Gone Fishing
In Honor of “Go Fishing Day,” We Remember a Faculty Member Who Left Physics for Fishing
In 1936, during a break between semesters, Dan Bailey, a young instructor at what was then known as the Brooklyn Polytechnic Institute, took his new bride on an outdoorsy honeymoon in Montana. They spent the summer camping and fishing on the Madison and Gallatin Rivers and enjoyed it so much they returned in 1937.
Family lore has it that they accidentally drove off the road that year, and as they waited for their car to be repaired in the town of Livingston, they discovered a small, vacant storefront that was renting for $20 a month. Dan, an avid fly fisherman, had run into difficulty obtaining supplies in the area so he hit upon the idea of opening his own shop.
Although he had been working on a doctoral degree in atomic science in addition to his teaching duties, he returned to Brooklyn only long enough to wrap up his courses and exams — and to create a mail-order ad for his hand-tied fishing flies that read: “Trial assortment, 5 for $1.00. Dan Bailey, 217 West 10th Street, New York City.
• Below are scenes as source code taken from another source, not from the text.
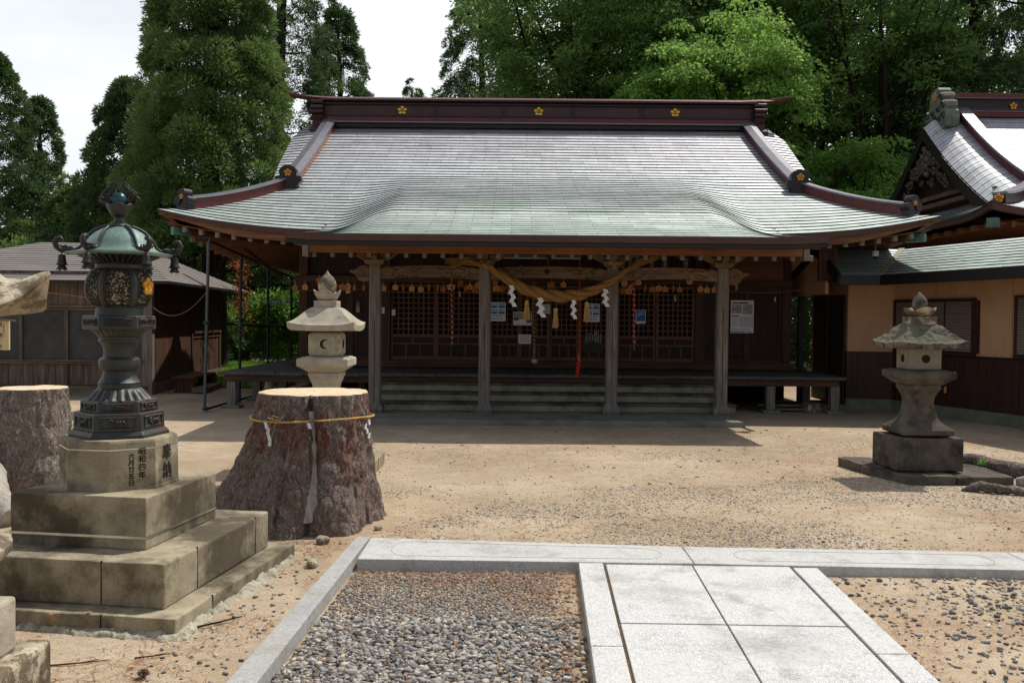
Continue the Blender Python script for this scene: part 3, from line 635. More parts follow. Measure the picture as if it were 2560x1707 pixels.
# rafters
def rafter(p, q, w=.065, h=.08, end=True):
    m = MB(); m.beam(p, q, w, h); r = m.build('rafter', M['rafter'], shrine)
    if end:
        d = (Vector(p)-Vector(q)).normalized(); m = MB(); m.beam(Vector(p)+d*.012, Vector(p)-d*.05, w+.008, h+.008); m.build('end_cap', M['rafterend'], r)
    return r
r0 = rafter((-3.12, 14.09, 2.60), (-3.12, 17.0, 3.08), .055, .075)
for k in range(1, 28): dup(r0, loc=(r0.location.x+k*.289, 0, 0), parent=shrine)
for x in list(np.arange(-5.5, -3.1, .275))+list(np.arange(4.75, 6.8, .275)):
    z = sof(x, EY+.2)-.06; s = 1 if x > XC else -1; fan = max(0, abs(x-XC)-4.3)*.5
    rafter((x, EY+.14, z), (x-s*fan, 17.6, EZ+.07))
for y in np.arange(16.1, 26.5, .42):
    rafter((XC-HX+.14, y, sof(XC-HX+.15, y)-.06), (-4.2, max(y, 17.0), EZ+.07), end=y < 17)
for s in (-1, 1):
    m = MB(); p = (XC+s*(HX-.2), EY+.2, EZ+.02); q = (XC+s*4.7, 17.7, EZ-.0); m.beam(p, q, .11, .14); hr = m.build('hip_rafter', M['rafter'], shrine)
    m = MB(); m.beam(Vector(p)+Vector((s*.02, -.02, -.02)), Vector(p)-Vector((s*.2, -.2, .02)), .115, .13); m.build('end_cap', M['verdigris'], hr)
# ridge with its panels, crests, end caps
def Z_(z): return 6.357+(z-5.95)*1.094
RL = 5.3
ridge = MB().box(XC-RL, XC+RL, RY-.17, RY+.17, Z_(5.8), Z_(6.5)).build('ridge', M['browncop'], shrine)
def rp(name, mat, x0, x1, y0, y1, z0, z1, bev=0): return MB().box(x0, x1, y0, y1, Z_(z0), Z_(z1)).build(name, mat, ridge, bevel=bev)
for mt, dx, dy, z0, z1 in (('darkcop', .26, .35, 5.84, 5.93), ('greycop', .26, .44, 5.93, 5.955), ('redcop', .17, .29, 5.957, 6.09), ('darkcop', .15, .31, 6.09, 6.115), ('darkcop', 0, .27, 6.36, 6.40), ('browncop', -.04, .33, 6.43, 6.47), ('browncop', .26, .2, 6.115, 6.36)):
    rp('ridge_band', M[mt], XC-RL+dx, XC+RL-dx, RY-dy, RY+dy, z0, z1, .01 if z1-z0 < .2 and z1-z0 > .03 else 0)
for k in range(-2, 2):
    xa = XC+k*1.68+.84
    m = MB(); m.prism([(xa+a_*1.1, Z_(z_)) for a_, z_ in ((-.13, 6.13), (.13, 6.13), (.05, 6.18), (.05, 6.3), (.13, 6.35), (-.13, 6.35), (-.05, 6.3), (-.05, 6.18))], RY-.215, RY+.215, 'y'); m.build('panel_divider', M['darkcop'], ridge)
m = MB(); tp = [(XC+x*1.094, Z_(z)) for x, z in ((-5.6, 6.62), (-5.3, 6.57), (-5.0, 6.54), (-4.5, 6.52), (4.5, 6.52), (5.0, 6.54), (5.3, 6.57), (5.6, 6.62))]
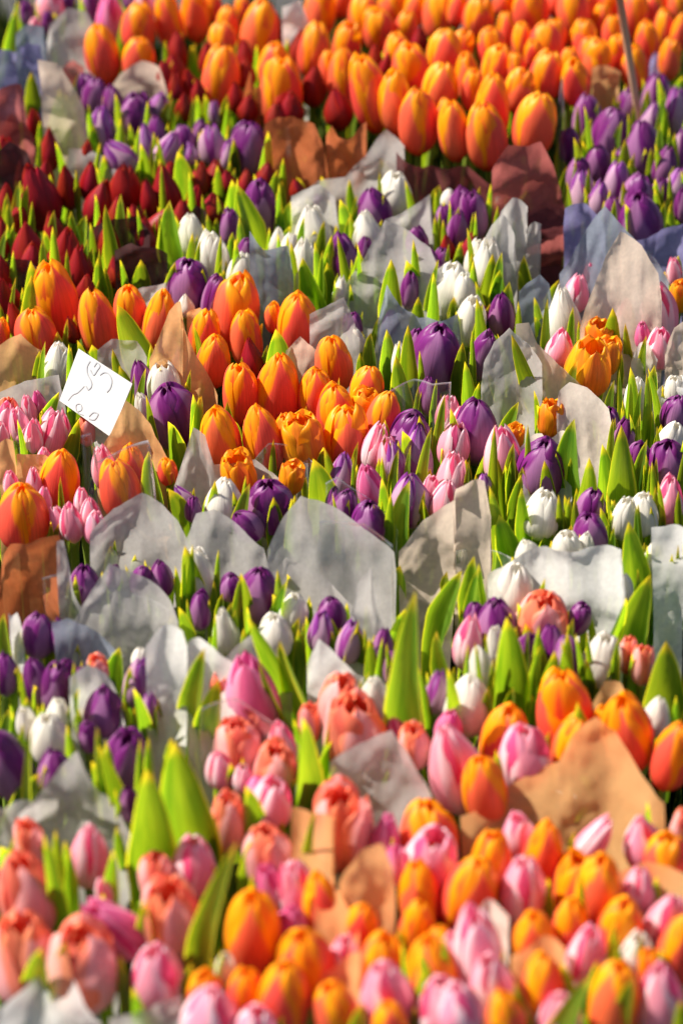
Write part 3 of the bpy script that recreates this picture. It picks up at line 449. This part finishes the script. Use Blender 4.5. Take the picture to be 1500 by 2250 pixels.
VAR = {
 # name, colour words, profile, openness, top shape
 'O': ('orange_tulip', 'orange and yellow', 'egg', 0.02), 'R': ('red_tulip', 'deep red', 'spear', 0.0),
 'P': ('purple_tulip', 'purple', 'egg', 0.03), 'L': ('lilac_tulip', 'pale lilac', 'point', 0.02),
 'W': ('white_tulip', 'white', 'mid', 0.05), 'K': ('pink_tulip', 'pink', 'point', 0.07),
 'M': ('magenta_tulip', 'strong pink', 'point', 0.05), 'C': ('coral_tulip', 'coral', 'double', 0.0),
 'Y': ('yellow_tulip', 'yellow double', 'double', 0.16),
}
TT = np.array([0, .08, .22, .40, .60, .78, .89, .95, 1.0])
PROF = {
 'egg':   np.array([.20, .62, .93, 1.0, .97, .82, .62, .42, .14]),
 'mid':   np.array([.20, .58, .91, 1.0, .93, .72, .50, .34, .13]),
 'point': np.array([.20, .56, .90, 1.0, .89, .64, .42, .28, .10]),
 'spear': np.array([.22, .60, .92, 1.0, .82, .52, .32, .20, .06]),
 'double': np.array([.22, .62, .94, 1.0, .96, .86, .74, .62, .46]),
}
WID = {
 'egg':   np.array([30, 54, 66, 68, 66, 64, 58, 46, 8]),
 'mid':   np.array([30, 52, 64, 66, 63, 58, 50, 38, 5]),
 'point': np.array([30, 52, 62, 64, 61, 55, 46, 34, 4]),
 'spear': np.array([30, 54, 64, 66, 62, 54, 44, 34, 4]),
 'double': np.array([30, 46, 56, 60, 62, 60, 54, 44, 14]),
}
NU, NV = 11, 16
US = np.linspace(-1, 1, NU)
VS = 1 - (1 - np.linspace(0, 1, NV)) ** 1.5
PF = grid_faces(NU, NV)

def petal(kind, R, h, phi, layer, opening, r):
    rr = np.interp(VS, TT, PROF[kind]); aa = np.radians(np.interp(VS, TT, WID[kind]))
    # smooth the broken line
    rr = np.convolve(np.pad(rr, 1, 'edge'), [.25, .5, .25], 'valid'); rr[0] = PROF[kind][0]
    k = r.uniform(0.93, 1.05)
    aa = aa * k
    sk = r.uniform(-0.07, 0.07)
    rib = r.uniform(0.03, 0.09)
    lay = 1.0 - 0.10 * layer
    top = h * (1.0 + r.uniform(-0.05, 0.03) + (0.02 if layer else -0.01))
    ph1, ph2 = r.uniform(0, 6.28), r.uniform(0, 6.28)
    V = []; UV = []
    for j, v in enumerate(VS):
        for i, u in enumerate(US):
            a = phi + aa[j] * u + sk * v * v
            rad = R * rr[j] * lay
            rad += R * (opening * v ** 3 * (1.0 + 0.0 * u))
            rad += R * rib * (1 - u * u) * math.sin(math.pi * min(1, v * 1.05)) - R * 0.035 * (abs(u) > 0.99) * v
            rad += R * 0.045 * u * math.sin(math.pi * v)                      # one edge over, the other under
            # fold along the midrib near the tip
            rad -= R * 0.06 * math.exp(-(u / 0.16) ** 2) * (v ** 2)
            if kind == 'double':
                rad += R * 0.09 * v * math.sin(u * 4.2 + ph1) * abs(u) + R * 0.05 * v * math.sin(v * 9 + ph2)
            else:
                rad += R * 0.022 * v * math.sin(u * 3.2 + ph1)
            z = top * (0.0 + v) - (top * (0.055 if kind != 'double' else 0.09)) * u * u * v * v
            if v < 0.08:
                z -= 0.0
            V.append((rad * math.sin(a), -rad * math.cos(a), z)); UV.append((i / (NU - 1), v))
    return V, UV

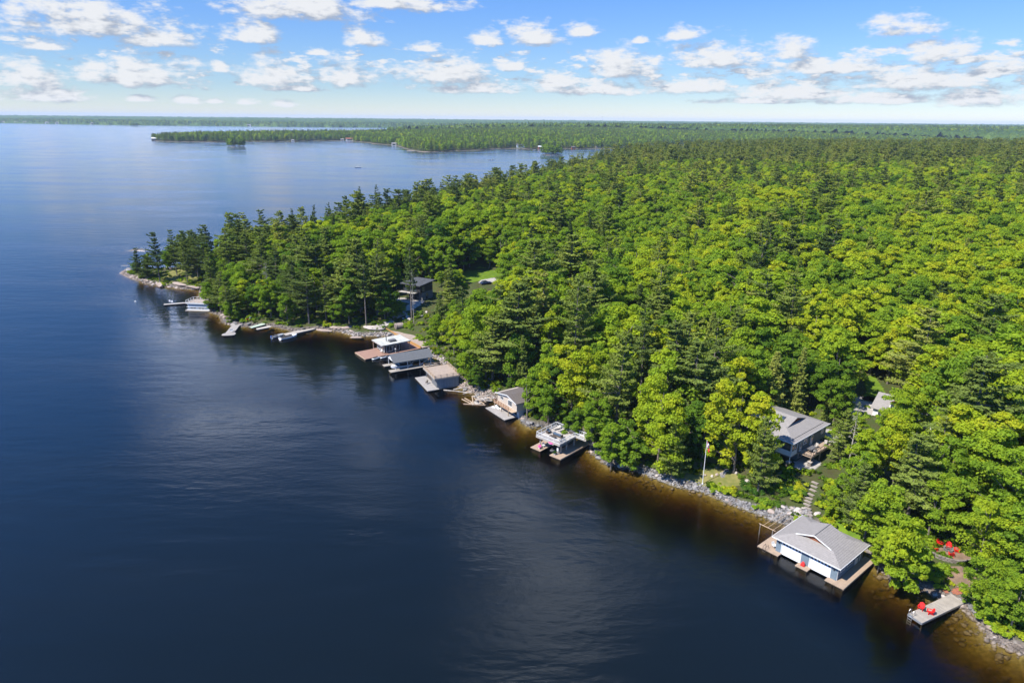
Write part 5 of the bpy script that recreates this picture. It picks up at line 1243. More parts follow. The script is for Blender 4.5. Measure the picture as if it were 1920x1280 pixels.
railing(t, [((0.85, 1.05), (7.45, 1.05)), ((7.45, 1.05), (7.45, 6.4)), ((0.85, 1.05), (0.85, 8.05)), ((0.85, 8.05), (7.45, 8.05)), ((7.5, 6.45), (9.9, 6.45)), ((7.5, 8.05), (9.9, 8.05))], 3.26, 1.0, WHITE, 2, 0.035, 1.6, 2.5)
MB().box(7.56, 10.4, 6.4, 8.1, 3.10, 3.25).build('gangway', PALEDECK, t)
m = MB(); m.extr([(6.6, 2.2, 0.52), (6.6, 2.9, 0.52), (6.6, 2.9, 2.6), (6.6, 2.2, 2.6)], (0.08, 0, 0)); m.build('boat_lift_panel', PALEDECK, t)
def pw(x, y, z=3.26): c = pworld(x, y); return (c[0], c[1], z)
lo = lounger('pale sun lounger on the railed sun deck, left of the pair', pw(2.2, 6.8), PRZ-0.35, 'pale loungers on the sun deck'); dup(lo, pw(3.5, 6.9), PRZ-0.2, 'pale sun lounger on the railed sun deck, right of the pair')
def sofa(label, loc, rz, L):
    q = thing('garden_sofa', label, 'sofa', loc, rz)
    MB().box(-L/2, L/2, -.4, .4, 0.08, 0.40).build('frame', DARKWOOD, q); MB().box(-L/2+.1, L/2-.1, -.38, .22, 0.405, 0.55).build('seat_cushion', BLUEFAB, q, bevel=.05); MB().box(-L/2+.1, L/2-.1, .22, .42, 0.405, 0.92).build('back_cushion', BLUEFAB, q, bevel=.05)
    for s in (-1, 1): MB().box(s*(L/2-.08)-.08, s*(L/2-.08)+.08, -.4, .4, 0.405, 0.68).build('armrest', DARKWOOD, q)
    return q
sofa('long blue-grey garden sofa in the middle of the railed sun deck', pw(4.6, 4.0), PRZ+math.pi, 2.3); sofa('single blue-grey garden armchair at the left rail of the sun deck', pw(2.0, 3.9), PRZ+1.4, 0.95)
q = thing('coffee_table', 'low dark coffee table in front of the blue-grey garden sofa', 'table', pw(4.2, 2.7), PRZ); MB().box(-.8, .8, -.35, .35, .36, .42).build('top', DARKWOOD, q); [MB().box(x-.05, x+.05, y-.05, y+.05, 0, .36).build('leg', DARKWOOD, q) for x in (-.7, .7) for y in (-.28, .28)]
dc = deck_chair(GREYFAB, 'dark patio chair by the front right corner post of the sun deck', pw(6.7, 2.2), PRZ-1.5, 'dark chairs on the sun deck'); dup(dc, pw(6.6, 3.3), PRZ-1.7, 'dark patio chair behind the one at the front right corner of the sun deck')
q = thing('storage_bench', 'dark wicker storage bench against the back rail of the sun deck', 'bench', pw(6.2, 7.2), PRZ); MB().box(-.75, .75, -.35, .35, 0.04, .62).build('box', DARKWOOD, q, bevel=.03); MB().box(-.78, .78, -.38, .38, .625, .70).build('lid', GREYFAB, q)
planter('white pot of pink flowers on the left dock under the sun deck', pw(1.9, .9, .5), PINK); planter('white pot with a dark plant on the right dock of the boat port', pw(6.2, .9, .5), LEAF)
q = thing('flower_box', 'pink flower box hanging under the front edge of the sun deck', 'flower box', pw(5.3, .78, 2.72), PRZ); MB().box(-.7, .7, -.14, .14, 0, .22).build('box', PALEDECK, q); me = shrub_mesh(733, .5, 240); me.materials.clear(); me.materials.append(PINK); o_ = link('flowers', me, q, (0, 0, .12)); o_.scale = (1.5, .5, .6)
q = thing('patio_chair', 'white patio chair on the left dock under the sun deck', 'chair', pw(2.1, 2.2, .5), PRZ+1.2); MB().box(-.27, .27, -.27, .27, .4, .46).build('seat', WHITE, q); MB().box(-.27, .27, .24, .30, .46, .95).build('backrest', WHITE, q); [MB().box(x-.03, x+.03, y-.03, y+.03, 0, .4).build('leg', WHITE, q) for x in (-.23, .23) for y in (-.23, .23)]
q = thing('notice_board', 'small white notice on the front right post of the boat port', 'sign', pw(6.6, 1.5, 1.3), PRZ); MB().box(-.22, .22, -.06, -.02, 0, .7).build('panel', WHITE, q)
jetski('dark jet ski parked between the two dock fingers under the sun deck', pw(4.3, 3.6, .12), PRZ+1.57, GREYFAB, None)
boat('dark covered boat under the back of the sun deck', pw(4.2, 7.6, .1), PRZ-1.57, 5.0, 2.0, HULLGREY, BLACKFAB, None)

# ================================================================== beige cabin and its grey dock
e0 = (-6.6, 159.6); eu = (0.56, -0.828); ERZ = math.atan2(eu[1], eu[0])
t = thing('cabin', 'beige waterside cabin with a low brown roof and white-trimmed windows', 'cabin', (e0[0], e0[1], 0), ERZ)
MB().box(0.8, 9.4, 3.2, 9.2, 2.0, 4.3).build('wall', BEIGESIDE, t); MB().box(1.0, 9.2, 4.0, 9.0, -1.0, 1.99).build('lower_wall', PALEBLUE, t)
MB().extr([(0.8, 3.2, 4.3), (9.4, 3.2, 4.3), (5.8, 3.2, 5.05)], (0, 6.0, 0)).build('gable', BEIGESIDE, t)
for a, b_ in (((.4, 4.2), (5.8, 5.22)), ((9.8, 4.2), (5.8, 5.22))):
    MB().slab([(a[0], 2.7, a[1]), (b_[0], 2.7, b_[1]), (b_[0], 9.7, b_[1]), (a[0], 9.7, a[1])], .14).build('roof_slope', ROOFBROWN, t)
m = MB(); m.extr([(.36, 2.64, 4.05), (.36, 2.64, 4.24), (5.8, 2.64, 5.27), (5.8, 2.64, 5.05)], (0, .06, 0)); m.extr([(9.84, 2.64, 4.05), (9.84, 2.64, 4.24), (5.8, 2.64, 5.27), (5.8, 2.64, 5.05)], (0, .06, 0)); m.build('fascia', WHITE, t)
win(t, '-y', 3.2, 2.1, 3.5, 2.9, 3.9, .1); win(t, '-y', 3.2, 5.6, 7.4, 2.4, 4.0, .12); win(t, '-y', 4.0, 5.6, 8.6, .3, 1.7, .1, 1)
MB().box(.9, 9.3, 1.9, 3.2, 1.86, 1.98).build('balcony', TIMBER, t); railing(t, [((.95, 1.96), (7.6, 1.96))], 1.98, .9, RUST, 2, .04, 1.1)
[MB().box(x-.08, x+.08, 2.0, 2.16, .4, 1.86).build('balcony_post', TIMBER, t) for x in (1.1, 4.2, 7.4)]
MB().tube((7.2, 8.2, 4.6), (7.2, 8.2, 6.6), .07).build('stove_pipe', WHITE, t)
t = thing('cabin_dock', 'low grey weathered dock in front of the beige cabin', 'dock', (e0[0], e0[1], 0), ERZ)
MB().box(0, 8.9, 0, 3.3, .26, .4).build('deck', GREYDECK_X, t); m = MB(); m.box(.1, 8.8, .1, 3.2, -.1, .255); [m.tube((x, .4, -3), (x, .4, 0), .14) for x in (.5, 3, 6, 8.5)]; m.build('crib', CRIBDARK, t)
c = bworld(1.9, 2.2, e0, eu); r = np.random.RandomState(8)
q = thing('sack_pile', 'white sacks heaped on the grey dock by the beige cabin', 'sacks', (c[0], c[1], .4), ERZ); m = MB()
for k in range(7): x, y = r.randn()*.5, r.randn()*.3; m.loft([[(x-.4, y-.25, .0), (x+.4, y-.25, .0), (x+.4, y+.25, 0), (x-.4, y+.25, 0)], [(x-.42, y-.27, .14), (x+.42, y-.25, .14), (x+.42, y+.27, .14), (x-.42, y+.25, .14)], [(x-.25, y-.12, .28), (x+.25, y-.12, .28), (x+.25, y+.12, .28), (x-.25, y+.12, .28)]])
m.build('sacks', WHITE, q)

# ================================================================== broken timber dock and driftwood
def plank(label, p0, p1, w_, th, z0_, z1_, mat, group=None, name='drift_log', cat='log'):
    a = at(*p0, z0_); b_ = at(*p1, z1_); L = np.linalg.norm(b_-a); q = thing(name, label, cat, (a[0], a[1], z0_), math.atan2(b_[1]-a[1], b_[0]-a[0]), group)
    m = MB(); r_ = math.asin((z1_-z0_)/L)
    if name == 'drift_log': m.path([(0, 0, 0), (L*.5*math.cos(r_), .08*w_*6, (z1_-z0_)*.5+.02), (L*math.cos(r_), 0, z1_-z0_)], w_, w_*.75, 7)
    else: m.box(0, L, -w_, w_, -th, th, Matrix.Rotation(-r_, 4, 'Y'))
    m.build('wood', mat, q); return q
plank('longest pale drift log lying along the water right of the plank boathouse', (832,731),(878,736), .16, 0, .12, .3, DEADWOOD)
plank('pale drift log sloping up the stones behind the longest log', (850,730),(902,722), .17, 0, .2, .9, DEADWOOD)
plank('drift log on top of the stone heap left of the beige cabin', (868,738),(886,735), .13, 0, .3, .5, DEADWOOD)
for lab, a, b_, zz in (('outer beam of the broken dock, lowest in the water', (869,757),(910,759), (.12, .18)), ('left beam of the broken dock, pointing at the lake', (866,748),(884,757), (.5, .2)), ('tilted beam of the broken dock beside the left one', (871,746),(889,756), (.7, .25)), ('upright stub beam standing out of the broken dock', (885,742),(887,755), (1.3, .2)), ('inner beam of the broken dock, nearest the stones', (889,746),(908,757), (.9, .3))):
    plank(lab, a, b_, .12, .09, zz[0], zz[1], TIMBER, 'beams of the broken dock', 'broken_beam', 'beam')
patch('plank_raft', [tuple(at(*p, .1)[:2]) for p in ((882,755),(894,750),(904,757),(890,758))], PALEDECK, 3.0) if False else None
q = thing('broken_dock', 'tilted panel of pale boards left over from the broken dock', 'dock', tuple(at(893, 755, .15)), 0.4); MB().box(-1.3, 1.3, -.8, .8, -.1, .06, Matrix.Rotation(.12, 4, 'X')).build('boards', PALEDECK, q); MB().box(-1.3, 1.3, -.6, -.45, -.3, -.1, Matrix.Rotation(.12, 4, 'X')).build('beam', TIMBER, q)
r = np.random.RandomState(9)
for k in range(30):
    a = at(888+r.rand()*40, 738+r.rand()*16+0, .7); 
    plank(['grey stick','short pale log','split board','thin brown branch'][k % 4]+' in the driftwood heap left of the beige cabin', (886+r.rand()*44, 738+r.rand()*14), (890+r.rand()*44, 740+r.rand()*14), .09+.08*r.rand(), 0, .25+.5*r.rand(), .4+.7*r.rand(), DEADWOOD if k % 3 else TIMBER, 'driftwood heap by the beige cabin')

# ================================================================== plank boathouse with roof deck
g0 = (-25.2, 180.9); gu = (0.43, -0.903); GRZ = math.atan2(gu[1], gu[0])
t = thing('boathouse', 'grey plank boathouse whose flat tan top is a railed deck', 'boathouse', (g0[0], g0[1], 0), GRZ)
m = MB(); m.box(9.3, 9.5, .9, 7.2, -.3, 2.9); m.box(.2, .4, .9, 7.2, -.3, 2.9); m.box(.4, 9.3, 7.0, 7.2, -.3, 2.9); m.box(5.2, 9.3, .9, 1.1, -.3, 2.9); m.build('wall', GREYSIDE, t)
MB().box(.3, 5.1, 1.2, 1.3, .4, 2.7).build('door', DARKWOOD, t)
MB().box(0, 9.8, 0.2, 7.4, 2.95, 3.15).build('roof_deck', TANDECK, t); m = MB(); m.box(-.05, 9.85, .14, .2, 2.8, 3.17); m.box(9.8, 9.86, .2, 7.4, 2.8, 3.17); m.build('fascia', GREYDECK_X, t)
railing(t, [((.05, .26), (9.7, .26)), ((.05, .3), (.05, 7.3)), ((9.74, .3), (9.74, 7.3)), ((.1, 7.34), (9.7, 7.34))], 3.15, 1.0, TIMBER, 3, .06, 1.6)
t = thing('dock', 'pale grey dock in front of the plank boathouse with roof deck', 'dock', (g0[0], g0[1], 0), GRZ)
MB().box(-.4, 10.6, -2.2, 1.2, .26, .4).build('deck', GREYDECK_X, t); m = MB(); m.box(-.3, 10.5, -2.1, 1.1, -.1, .255); m.build('crib', CRIBDARK, t)
c = bworld(5.5, -.7, g0, gu); deck_chair(DARKWOOD, 'brown chair on the pale dock of the plank boathouse', (c[0], c[1], .4), GRZ+.5)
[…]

After July First, send mail to Ennis, Montana.”
By the late 1950s, thanks to his efforts, Livingston had become a respected and well-known fly-fishing destination, and by the 1980s, his company had become the largest manufacturer of artificial fishing flies in the United States, producing more than 750,000 annually. (Many of the most popular models, including the Mossback Nymph and Bailey Wulff, were his own innovations.)
Observers have pointed out that had Bailey completed his doctoral degree, he might have, in all likelihood, become involved in the Manhattan Project and gone on to some renown in that arena. Generations of fly fisherman are grateful he took a different path.